Shows how little confidence I had in my abilities ... ironically I have yet to produce any salad greens - I need to re-engineer my hydroponics ...
Beyond donating some to my family, it seems impossible to donate relatively small amounts of produce to charities locally ...

My neighbours are mostly home-owners so not short of cash ...

Any ideas ?
I know most foodbanks only take non-perishables, but our local one evolved from a gardening project so they do distribute fresh veg. Also a community cafe might be interested?
 
So I find I have massively over-done the cucurbits, the runner beans and maybe even the tomatoes ...
Shows how little confidence I had in my abilities ... ironically I have yet to produce any salad greens - I need to re-engineer my hydroponics ...
Beyond donating some to my family, it seems impossible to donate relatively small amounts of produce to charities locally ...

My neighbours are mostly home-owners so not short of cash ...

Any ideas ?
Food bank?

Local groups eg WI

See if you can leave with local churches, gurdwara, etc
 
So I find I have massively over-done the cucurbits, the runner beans and maybe even the tomatoes ...
Shows how little confidence I had in my abilities ... ironically I have yet to produce any salad greens - I need to re-engineer my hydroponics ...
Beyond donating some to my family, it seems impossible to donate relatively small amounts of produce to charities locally ...

My neighbours are mostly home-owners so not short of cash ...

Any ideas ?
Community fridge if there's one near you? They may know of other places that can take smaller donations of fresh produce too.
 
I use a bulb planter for my spuds and just dump compost on them.
So I had a couple of spare seed potatoes and did this for a laugh / out of laziness, just to see what they'd do (aware we're on very different soil types). Two seed potatoes managed to produce a grand total of three new tubers, between the two of them :thumbs:
 
So I find I have massively over-done the cucurbits, the runner beans and maybe even the tomatoes ...
Shows how little confidence I had in my abilities ... ironically I have yet to produce any salad greens - I need to re-engineer my hydroponics ...
Beyond donating some to my family, it seems impossible to donate relatively small amounts of produce to charities locally ...

My neighbours are mostly home-owners so not short of cash ...

Any ideas ?
Years ago before everyone started getting cctv in their houses when I had a glut of courgettes I'd go to the allotment Saturday pick them and then get up very early Sunday and leave them on random peoples doorsteps .
 
My sister a few miles up the road has a Ukranian family staying with her - apparently including a very good cook and she'll get some to my other family members - so I can take a fair bit around there... .. I'll see if she has any contacts with other host families ...
 
So I find I have massively over-done the cucurbits, the runner beans and maybe even the tomatoes ...
Shows how little confidence I had in my abilities ... ironically I have yet to produce any salad greens - I need to re-engineer my hydroponics ...
Beyond donating some to my family, it seems impossible to donate relatively small amounts of produce to charities locally ...

My neighbours are mostly home-owners so not short of cash ...

Any ideas ?
None of the foodbanks around here take fresh produce.
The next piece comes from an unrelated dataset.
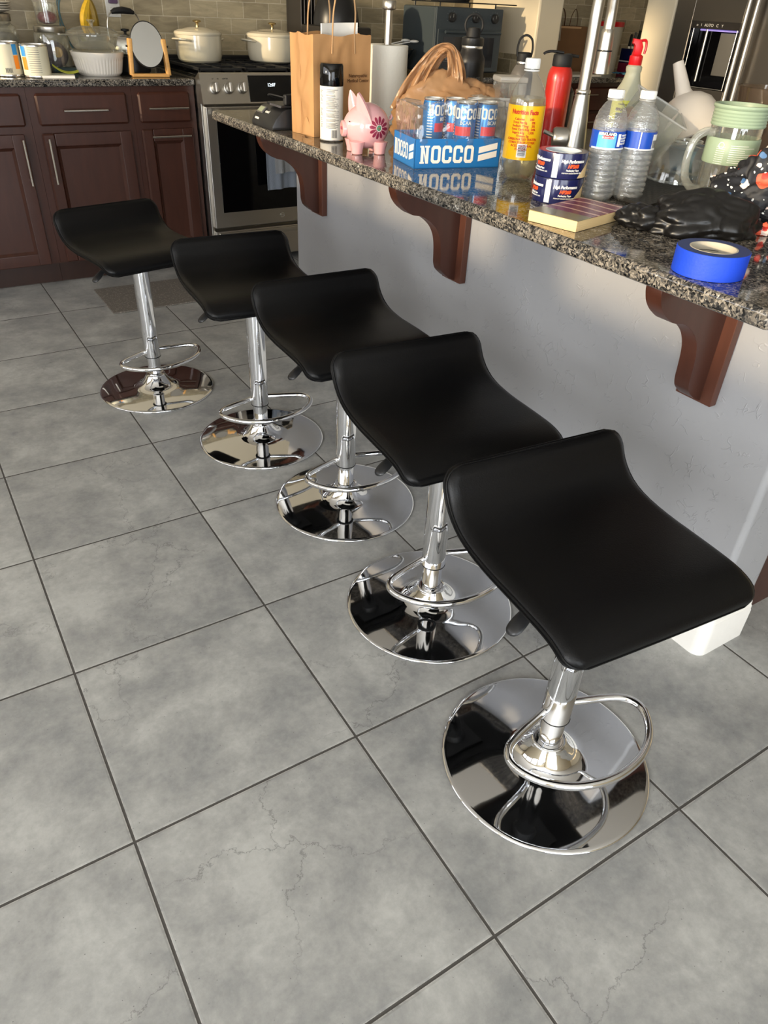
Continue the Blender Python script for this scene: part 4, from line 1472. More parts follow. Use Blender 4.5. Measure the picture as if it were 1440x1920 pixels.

There's a side project run by the town's transition project, called Abundance, which is supposed to help with just this problem, but it's comically badly organised.

In the end I discovered my local Asian Association, which runs cooking classes, meals on wheels and food boxes. They're almost next door to my allotment too, which is handy, and they'll take anything good within reason. The only thing that did faze them was a wheelbarrow full of french beans.
 
So I had a couple of spare seed potatoes and did this for a laugh / out of laziness, just to see what they'd do (aware we're on very different soil types). Two seed potatoes managed to produce a grand total of three new tubers, between the two of them :thumbs:
O, that,s unencouraging. I know it can be a bit rubbish on heavy soil but mine is basically dust so using a bulb-planter, rather than leaving them on the surface, had been working OK for me. Nonetheless, my soil is so awful (and 20 years of intensive growing has rendered it even worse), I am going to leave the whole vegetable area fallow next year in an effort to rebuild the soil back to some decent health. I have been down a no-dig road for a few years now but have been struggling to make enough compost and also adding sufficient organic fertilisers since losing a year to the chlopyralid disaster. Have been managing with granular ferts because the soil here is rubbish at the best of times (and I am now looking at the worst of times). Long-term fruits and flowers are fine...but vegetables are a whole different ball game and mine have been getting progressively worse for the last half-dozen years. Potatoes are the one crop I will badly miss though so I am considering risking cutting out a single long, shallow, trench on the edge of the wood, then popping spuds in and covering with straw and grass clippings, heaping it up through the season.
 
I don't think I would bother with these again on a small scale - Oregon sugar pod ...
The weather accelerated the ripening before I could get on top of picking them so no more flowers .. and the pea moths are finishing them off - so I will cut them down at ground level and plant some chard ... and generally focus on salad - and hopefully a crop of beetroot for my sister's Ukranian guests ...
I have two rows of ordinary peas too .. I'll water them to see if I can get a crop before I do the same to them ..

mangetout.jpg
 
I'm going to have to do something about the codling moth next year. They are all like this. Ignoring it and letting nature take its course is not working. Any tips?